In researching further, I looked for some indication, somewhere, that this was at the very least controversial and that privacy experts were up in arms about this; so far, nothing. The only people testifying at the Senate hearing on this gem were clerks and title company representatives. No privacy groups, no AARP.

"Yes, Ms. Imbeingstalked, we know that you are being harassed by that crazy man, but please provide to us identifying information for your stalker or you may go to jail before he does."

My educated guess is that as this little fun provision will be amended, but the problem is that the leg only works every two years, meaning courts (and attorneys) will be dealing with this legislative gem for some time unless there are clarifications or local rules explaining the limitations of this.

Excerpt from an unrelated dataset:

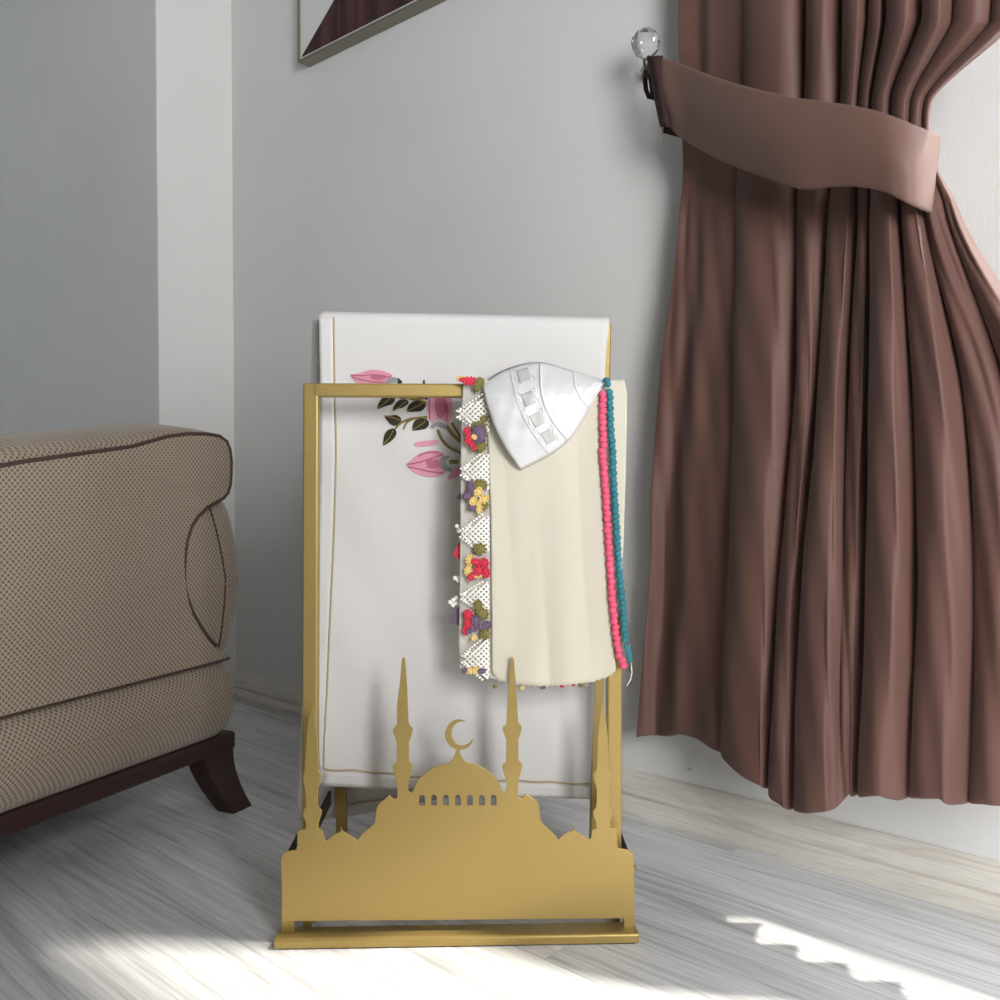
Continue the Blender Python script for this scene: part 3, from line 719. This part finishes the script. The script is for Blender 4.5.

Either way, it is very insightful to see just how powerful the business lobby is, just how easy it is for such idiotic legislation to get passed, and just how empty that glass really is right now.

I don't doubt that title companies, in an effort to ensure that John and Jane Q. Public can close on their loan (and/or sell their house without abstracts clouding the title), had nothing but the best intentions. But there is such a better way to deal with identity problems in abstracts of judgment. And the model is very much like what the private sector does with credit reports: if their is an objection to the lien by the person against whom the lien is being asserted by the title company, there should be a validation process. If that validation process cannot be completed, and the lien is not asserted by the lien claimant of record within a period of time (say 30 days), then the lien is by statute released. This will force lien claimants to file updates to their addresses, file address information for asset portfolio managers, and so on. And it doesn't require the public filing of Social Security Numbers or Driver's Licenses in EVERY civil filing in the State of Texas.